Fine:

  • You want to make a link to another page
  • Your link looks like "node/123" where 123 is the node ID of the page you want to link to
  • Pathologic translates the "node/123" URL into the "nice" one that you get with PathAuto (like "content/page-title") and that's great

Bad:

  • You want to make a link to another page
  • You write the link as "node/123/", with a trailing slash, for whatever reason (typo, etc)
  • The link is still valid for Drupal, but Pathologic doesn't translate the URL into the "nice" one and your get a cryptic link in the middle of nice ones

As I'm working on a website which has several (non-technical) editors, the error happens from time to time. Can Pathologic parse node URLs with a trailing slash as well?

Thanks.

Comments

Garrett Albright’s picture

Not efficiently. Sorry.

It looks like what might serve you better is a filter ordered before Pathologic which removes slashes at the end of relative paths. That would probably be something you'd have to hammer together yourself and/or get someone to hammer together for you.

mdupont’s picture

So this is "won't fix"? I'll try to use flexifilter to handle this.

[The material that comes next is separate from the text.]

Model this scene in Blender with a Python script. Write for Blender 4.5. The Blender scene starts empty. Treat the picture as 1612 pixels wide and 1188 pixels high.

Garrett Albright’s picture

Status: Active » Closed (won't fix)

Yes. Sorry.

John Hodgins’s picture

Version: 6.x-1.1-beta13 » 6.x-2.0-beta23
Category: bug » feature
Status: Closed (won't fix) » Needs review

Hi, I have the same need on my site, and Pathologic seems the ideal place to do it. I've added the following line at line 180 of the beta-23 version and it seems to work perfectly for me:

$path = rtrim($path, '/');

Am I missing some obvious problem?

Great module by the way -- very useful!

Garrett Albright’s picture

Status: Needs review » Closed (won't fix)

Sorry. I know it's a simple "fix," but it's still out of Pathologic's scope. Please either use some other filter to trim off trailing slashes (mdupont suggested Flexifilter above) or train users not to end paths with slashes.

mdupont’s picture

Update: Global Redirect may be the module you need, as it removes trailing slashes and ensures that node/123 paths will always be redirected to aliased paths. Be aware though that there might be issues with multilingual websites (redirecting to the wrong language if the alias is the same). Pathologic + Path Redirect + Global Redirect has been the winning combination for me.

Garrett Albright’s picture

Thanks for the update, mdupont. Could you elaborate a little by telling us what order you have those filters in?